Most mortgage lenders will negotiate a “forbearance agreement” with you after you file a Chapter 7 case, allowing you to stay in your home and to catch up on your mortgage arrearage by paying a certain amount extra per month. How much time you will have to get current on your mortgage depends on your lender’s practices, your payment history with that lender, and other related factors.

Considering the benefit of getting to your fresh start in a year or so, instead of three to five years, be sure to carefully discuss with your attorney whether solving your mortgage arrearage problem through Chapter 7 looks feasible. Of course also look at all the other advantages and disadvantages of these two options in light of all the rest of your financial circumstances.

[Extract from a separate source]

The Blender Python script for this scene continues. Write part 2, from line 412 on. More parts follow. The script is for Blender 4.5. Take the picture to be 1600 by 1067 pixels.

Consider Chapter 7 When Chapter 13 Will Not Likely Do Enough

As powerful as Chapter 13 can be, it has its own limitations regarding home debts. For example, it does not have the ability to reduce your first mortgage payment or mortgage balance. It can’t reduce your annual property taxes or discharge (legally write off) any property taxes.  And if you subsequently cannot maintain the payments you agree to in your Chapter 13 plan, you could very well lose the protection against foreclosure and other collection efforts against you.

Especially if your home is under water—you owe on it more than it’s worth—try to think practically about whether the effort to keep the property will be worth the effort. Even if you do have some equity in the property, if you are really going way out on a limb to catch up on the mortgage arrearage and other debts related to the home, carefully consider whether you will really be able to pay what you are arranging to pay. If you pay a bunch of extra money over the course of a year or two only to not be able to maintain the necessary payments and lose the home, you could waste a lot of your time, money, and effort.

As you honestly discuss with your attorney your financial goals, consider whether filing a Chapter 7  case and letting your house go would actually be a better way to meet your (and your family’s) real needs. Chapter 13 should not be a last-ditch long-shot. Be honest with yourself that you may be trying to hang onto a house that you won’t be able to even with all the help that Chapter 13 can provide.